There is of course the show down with the villain; bond having figured out who it is. All well and good, this appears to be a Fleming device. A laboured, protracted build up and wham. An episodic window where bad guy and bond meet.

The tail end, I did not see coming. It does however lend itself to the next book, ‘The man with the Golden gun’. What I did not see coming, were the words attributed to M and Mary Goodnight. A reminder, within context, of Bond’s human frailty. Summed up neatly by Blofeld terming Bond a thug directed by dolts in authority. Then there is the Bond girl, her actions are described in a vignette that makes you smile. All because the lady loves bond. Since he dressed as a ninja, that famous sales slogan seems apt.

Three more to go.

Bond and the books

Going slightly crispy in the Ibizan sun, lends itself to reading more of the Ian Fleming ‘Bond’ Novels. Steady headway is being made through the franchise. With Octopussy/living daylights, you only live twice and the man with the golden gun remaining, the journey has been something of a roller coaster.

‘The spy who loved me’ was not the best. Mainly as Bond is reduced to a bit player, who conveniently just turns up. The female protagonist-the book is written through her eyes-is clunky, naive, scared and a sap. Characteristic, of all of Flemings females. I dislike his construction of female characters. In my humble opinion, Fleming would have benefited from a chat with Joss Whedon. Whedon, knows full well that strong female characters are more than capable of having a mind of their own, without having to drop their knickers. Often displaying bigger, and better balls of steel than their male counterparts.

So I was a bit cheesed off; not particularly relishing ‘on her majesty’s secret service.’ I have always known that there was a Mrs.Bond, albeit briefly. So this was the kicker for the book. How does the worlds ultimate diamond geezer get the girl?

Well, he has an epiphany. It is that simple. James-M calls him that from time to time-has a moment. And for all his toss pot ness, you could almost give him a hug and tell him well done. He is after all, slowly killing himself. Mrs bond-Tracy-is pretty much doing the same. Two kindred spirits who could mend each other.

Alas, mrs.bond is still a damsel in distress. And you will have to read it to know what happens; if you like me, are not likely to watch the film.

The plot itself is far fetched. I did laugh, and at bond being a faux aristo. Especially, when the movies give him that feel anyway. There is brief mentions of skyfall and world is not enough. A very short shutter lens moment into Bond’s background. Christmas dinner with M, is a cosy window that reminds us of how alone James Bond is and always will be.

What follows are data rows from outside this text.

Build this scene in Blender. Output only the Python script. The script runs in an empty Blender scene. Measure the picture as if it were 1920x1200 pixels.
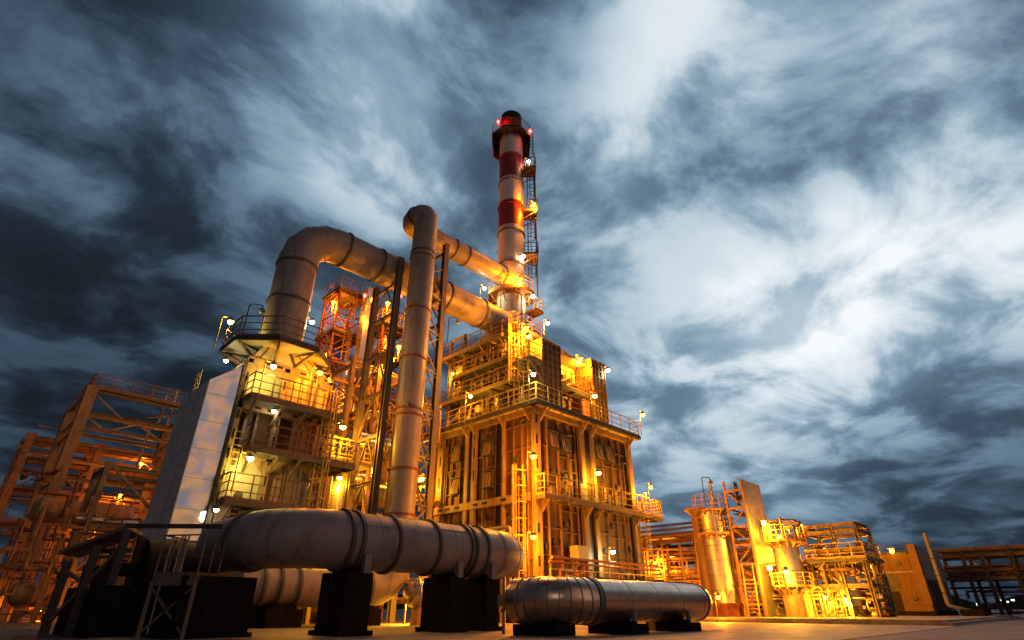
import bpy, math, random
from mathutils import Vector

SC = bpy.context.scene
COL = SC.collection
R = math.radians
random.seed(7)

# ---------------------------------------------------------------- camera
F, HOR, TH, EYE = 1020.0, 1140.0, R(44.3), 0.7
PITCH = math.atan((HOR - 600) / F)
SP, CP, CT, ST = math.sin(PITCH), math.cos(PITCH), math.cos(TH), math.sin(TH)
cam_data = bpy.data.cameras.new('camera')
cam = bpy.data.objects.new('camera', cam_data)
COL.objects.link(cam)
cam.location = (0, 0, EYE)
cam.rotation_euler = (R(90) + PITCH, 0, TH - R(90))
cam_data.sensor_width = 36
cam_data.lens = F / 1920 * 36
cam_data.clip_start = 0.1
cam_data.clip_end = 4000
SC.camera = cam
SC.render.resolution_x, SC.render.resolution_y = 1024, 640


def ray(px, py):
    """direction (in plant grid axes) of a sight line, scaled to one metre of depth"""
    u, v = px - 960, py - 600
    fw = F * CP + v * SP
    X, Z = u / fw, (F * SP - v * CP) / fw
    return Vector((CT + ST * X, ST - CT * X, Z))


def at(px, py, D):
    r = ray(px, py)
    return Vector((r.x * D, r.y * D, EYE + r.z * D))


def on_y(px, py, y):
    r = ray(px, py)
    t = y / r.y
    return Vector((r.x * t, y, EYE + r.z * t))


def on_x(px, py, x):
    r = ray(px, py)
    t = x / r.x
    return Vector((x, r.y * t, EYE + r.z * t))


# ---------------------------------------------------------------- render settings
SC.view_settings.view_transform = 'Standard'
SC.view_settings.look = 'None'
SC.view_settings.exposure = 0
SC.view_settings.gamma = 1
SC.cycles.sample_clamp_indirect = 3
SC.cycles.sample_clamp_direct = 0
SC.cycles.max_bounces = 5
SC.cycles.diffuse_bounces = 3
SC.cycles.glossy_bounces = 3
SC.cycles.use_denoising = True


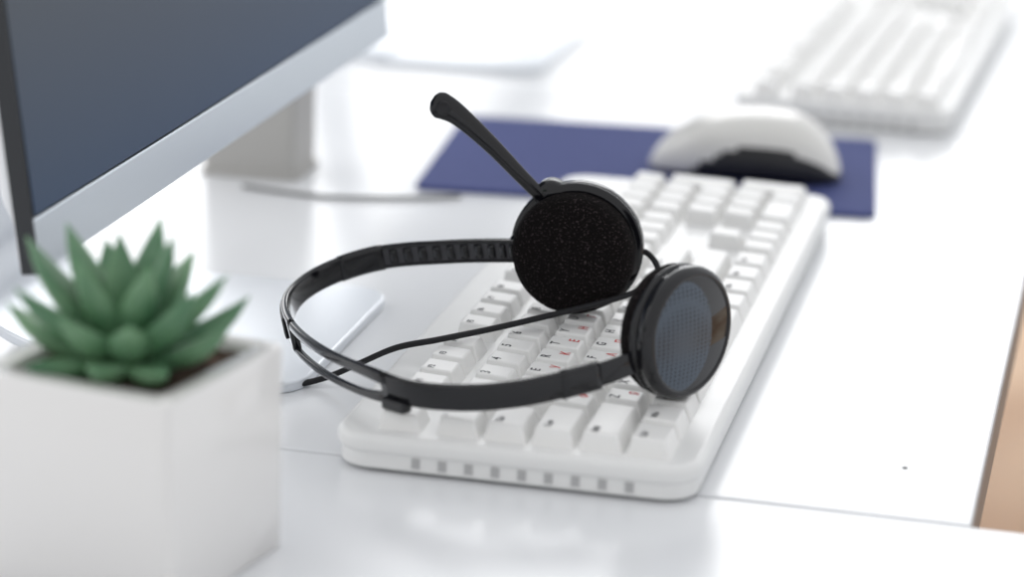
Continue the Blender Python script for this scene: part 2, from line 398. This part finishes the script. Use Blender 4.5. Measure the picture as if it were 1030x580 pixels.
# ---------------------------------------------------------------- mouse pad + mouse
mp=empty('mouse_pad',(-56,1443,0),-0.125)
prism('pad_sheet',rrect(0,0,254,183,7),0,3,M_pad,mp,bev=.8)
ms=empty('computer_mouse',(131,1497,2.6),-0.25)
n=64;K=40
LL=55.5
def hgt(s):
    return 38*((1-abs((s-.22)/1.22)**2.3) if s<.22 else (1-abs((s-.22)/.78)**2.6))**.62 if abs(s)<.999 else 1
rings=[]
for k in range(K+1):
    ph=-math.pi/2+math.pi*k/K; s=math.sin(ph)*.998
    wd=30*(max(0,1-abs(s)**2.6))**.5+.4; ht=max(hgt(s),1.5)
    ring=[]
    for i in range(n):
        a=2*math.pi*i/n; cx=math.cos(a); sz=math.sin(a)
        y=wd*math.copysign(abs(cx)**.8,cx)
        z=ht*.35+ (ht*.65*math.copysign(abs(sz)**.85,sz) if sz>0 else ht*.35*math.copysign(abs(sz)**.5,sz))
        ring.append((s*LL,y,z+.6))
    rings.append(ring)
o=loft('mouse_shell',rings,[M_mw,M_mb],ms)
for p_ in o.data.polygons:
    c=p_.center/S; s=c.x/LL
    lim=23*(1-((s-.25)/.85)**2) if abs(s-.25)<.85 else -5
    if c.z<max(lim,1.8): p_.material_index=1
box('scroll_wheel',-34,-3,18,-22,3,28,M_mb,ms,bev=2)

# ---------------------------------------------------------------- camera
p=math.radians(16.37); r=0.0315
f=Vector((0,math.cos(p),-math.sin(p))); R=Vector((1,0,0)); Up=R.cross(f)
R2=R*math.cos(r)+Up*math.sin(r); U2=Up*math.cos(r)-R*math.sin(r)
cd=bpy.data.cameras.new('camera'); cam=bpy.data.objects.new('camera',cd); col.objects.link(cam)
m=Matrix((R2,U2,-f)).transposed().to_4x4(); m.translation=Vector((0,0,369.1))*S; cam.matrix_world=m
cd.sensor_width=36; cd.lens=2700/1030*36; cd.clip_start=.01; cd.clip_end=50
cd.dof.use_dof=True; cd.dof.focus_distance=1.14; cd.dof.aperture_fstop=4.3
scene.camera=cam

# ---------------------------------------------------------------- light
w=bpy.data.worlds.new('world'); scene.world=w; w.use_nodes=True
nt=w.node_tree; bg=nt.nodes['Background']; bg.inputs['Strength'].default_value=1.0
tc=nt.nodes.new('ShaderNodeTexCoord'); sp_=nt.nodes.new('ShaderNodeSeparateXYZ'); mr=nt.nodes.new('ShaderNodeMapRange'); cr=nt.nodes.new('ShaderNodeValToRGB')
nt.links.new(tc.outputs['Generated'],sp_.inputs['Vector']); nt.links.new(sp_.outputs['Y'],mr.inputs['Value'])
mr.inputs['From Min'].default_value=-1; mr.inputs['From Max'].default_value=1
nt.links.new(mr.outputs['Result'],cr.inputs['Fac']); nt.links.new(cr.outputs['Color'],bg.inputs['Color'])
cr.color_ramp.elements[0].color=(.74,.745,.755,1); cr.color_ramp.elements[1].color=(1.02,1.04,1.07,1)
def area(name,loc,target,sx,sy,power,color):
    l=bpy.data.lights.new(name,'AREA'); l.shape='RECTANGLE'; l.size=sx; l.size_y=sy; l.energy=power; l.color=color
    o=bpy.data.objects.new(name,l); col.objects.link(o); o.location=loc
    d=Vector(target)-Vector(loc); o.rotation_euler=d.to_track_quat('-Z','Y').to_euler(); return o
area('window_light_back',(-.6,5.2,1.9),(0,1.3,0),4.0,2.2,76,(1,1,1))
area('window_light_side',(-2.6,1.6,1.5),(0,1.2,0),2.5,1.6,22,(1,.99,.97))
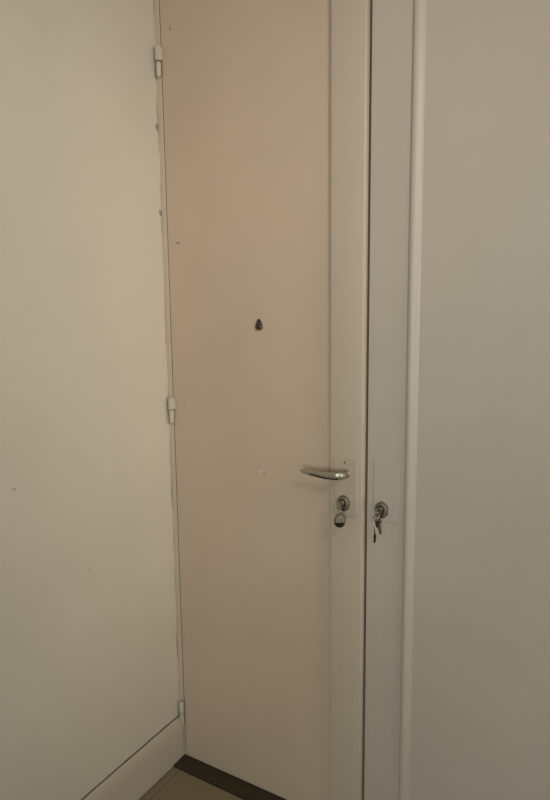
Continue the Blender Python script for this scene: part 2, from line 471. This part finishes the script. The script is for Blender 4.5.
# ------------------------------------------------------------------ keys
def key_outline(L=0.030, head=0.0115, seed=0, square=False):
    """2-D outline, head centred at origin, blade running toward -z"""
    rnd = random.Random(seed)
    pts = []
    n = 22
    a0 = math.radians(-90+24)
    for i in range(n+1):
        t = a0 + (math.radians(360-48))*i/n
        k = 1.0
        if square: k = 1.0/max(abs(math.cos(t)), abs(math.sin(t)))**0.6
        pts.append((head*math.cos(t)*k, head*math.sin(t)*k*0.92))
    bw = 0.0036
    pts.append((-bw, -head-0.003)); pts.append((-bw, -head-L)); pts.append((-bw*0.2, -head-L-0.003))
    z = -head-L; 
    pts.append((bw*0.3, z))
    m = 6
    for i in range(m):
        pts.append((bw*(0.35+0.6*rnd.random()), z + L*0.8*(i+0.5)/m))
        pts.append((bw*0.95, z + L*0.8*(i+0.95)/m))
    pts.append((bw, -head-0.003))
    return pts

def key_mesh(L=0.030, head=0.0115, th=0.0022, seed=0, square=False):
    """flat key in the XZ plane with a pierced head"""
    pts = key_outline(L, head, seed, square)
    hr = head*0.26; hc = (0.0, head*0.45)
    bm = bmesh.new()
    out = [bm.verts.new((x, 0, z)) for x, z in pts]
    es = [bm.edges.new((out[i], out[(i+1) % len(out)])) for i in range(len(out))]
    hv = [bm.verts.new((hc[0]+hr*math.cos(2*math.pi*i/12), 0, hc[1]+hr*math.sin(2*math.pi*i/12))) for i in range(12)]
    es += [bm.edges.new((hv[i], hv[(i+1) % 12])) for i in range(12)]
    bmesh.ops.triangle_fill(bm, use_beauty=True, edges=es)
    ret = bmesh.ops.extrude_face_region(bm, geom=bm.faces[:])
    bmesh.ops.translate(bm, verts=[v for v in ret['geom'] if isinstance(v, bmesh.types.BMVert)], vec=(0, th, 0))
    bmesh.ops.translate(bm, verts=bm.verts[:], vec=(0, -th/2, 0))
    return bm

def torus(bm, R, r, n=32, m=8):
    vs = []
    for i in range(n):
        t = 2*math.pi*i/n; row = []
        for j in range(m):
            s = 2*math.pi*j/m
            row.append(bm.verts.new(((R+r*math.cos(s))*math.cos(t), r*math.sin(s), (R+r*math.cos(s))*math.sin(t))))
        vs.append(row)
    for i in range(n):
        for j in range(m):
            bm.faces.new((vs[i][j], vs[(i+1) % n][j], vs[(i+1) % n][(j+1) % m], vs[i][(j+1) % m]))
    return bm

def R3(ax, deg): return Matrix.Rotation(math.radians(deg), 4, ax)

# key turned in the left lock, round fob hanging from it
LKZ = 0.980
kb = empty('key_with_fob', (0.594, YS-0.016, LKZ+0.006), 'key in the lower left lock below the lever with a round dark-tipped fob', 'key')
bm = key_mesh(0.016, 0.0105, 0.0022, 3)
bmesh.ops.transform(bm, matrix=Matrix.Translation((0, -0.0205, 0)) @ R3('Y', 72) @ R3('X', 90), verts=bm.verts[:])
c = link('key', bm, m_key, kb)
bm = torus(bmesh.new(), 0.0095, 0.0009)
bmesh.ops.transform(bm, matrix=Matrix.Translation((0.001, -0.0265, -0.0105)) @ R3('Z', 35), verts=bm.verts[:])
link('key_ring', bm, m_key, kb, smooth=True)
# fob: thick rounded disc with dark lower cap
fc = Vector((0.005, -0.022, -0.0415))
bm = bmesh.new()
def disc(R, y0, y1, bev, keep=None, n=40):
    return [(R*0.55, y0), (R-bev, y0+0.0004), (R, y0+bev), (R, y1-bev), (R-bev, y1-0.0004), (R*0.55, y1)]
lathe_y(bm, 0, 0, disc(0.0158, -0.0060, 0.0060, 0.0038), 40, 0.94, 1.12)
bmesh.ops.transform(bm, matrix=Matrix.Translation(fc) @ R3('Z', 25), verts=bm.verts[:])
fob = link('fob', bm, m_rose, kb); sharp(fob, 40)
bm = bmesh.new()
def cap(y_, k):
    pts = []
    for i in range(17):
        t = math.radians(190 + 160*i/16); pts.append(Vector((0.0150*k*math.cos(t), y_, 0.0172*k*math.sin(t)-0.0004)))
    return pts
loft(bm, [cap(-0.0046, 0.92), cap(-0.0066, 0.86)])
bmesh.ops.transform(bm, matrix=Matrix.Translation(fc) @ R3('Z', 25), verts=bm.verts[:])
link('dark_insert', bm, m_black, fob, label='dark lower half of the fob')

# key in the right lock with others hanging below it
kb = empty('key_bunch', (0.696, -0.016, LKZ), 'bunch of steel keys hanging from the right lock on the second leaf', 'keys')
bm = key_mesh(0.016, 0.0110, 0.0024, 5)
bmesh.ops.transform(bm, matrix=Matrix.Translation((0, -0.0205, 0)) @ R3('Y', 100) @ R3('X', 90), verts=bm.verts[:])
link('key', bm, m_key, kb)
bm = torus(bmesh.new(), 0.0085, 0.0009)
bmesh.ops.transform(bm, matrix=Matrix.Translation((0.001, -0.0265, -0.0075)) @ R3('Z', 50), verts=bm.verts[:])
link('key_ring', bm, m_key, kb, smooth=True)
for (dx, dy, dz, tilt, turn, L, mat, sd) in ((0.000, -0.027, -0.028, 3, -25, 0.042, m_keyd, 7), (0.004, -0.024, -0.024, -16, 30, 0.022, m_keyd, 9), (-0.001, -0.030, -0.026, -9, 62, 0.020, m_key, 11)):
    bm = key_mesh(L, 0.0090, 0.0022, sd, sd == 7)
    bmesh.ops.transform(bm, matrix=Matrix.Translation((dx, dy, dz)) @ R3('Y', tilt) @ R3('Z', turn), verts=bm.verts[:])
    link('key', bm, mat, kb)
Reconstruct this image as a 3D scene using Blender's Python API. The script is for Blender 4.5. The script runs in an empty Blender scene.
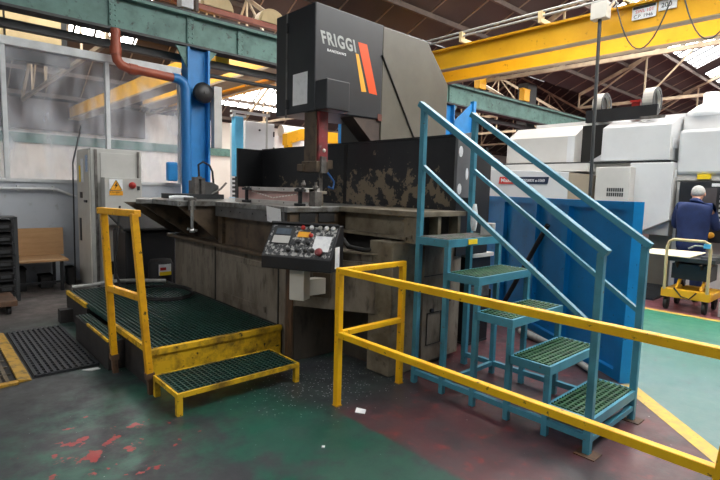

Blofeld is indeed there, but a broad brush stroke. Reminiscent, actually, of ‘Thunderball’. The one thing that kept me going through the book though, was the sketch from the opening ceremony of the 2012 Olympics. The one with Her Majesty and James Bond parachuting from the plane. Now I see the link!

Reading ‘for your eyes only’ was a disappointment. A little fish, that hildebrand rarity, is all it hinges on. A book, that I really didn’t get. Oh, and guano. I think there was poop involved.

It will be a year at Christmas, I chose to investigate Bond. The investigation, continues.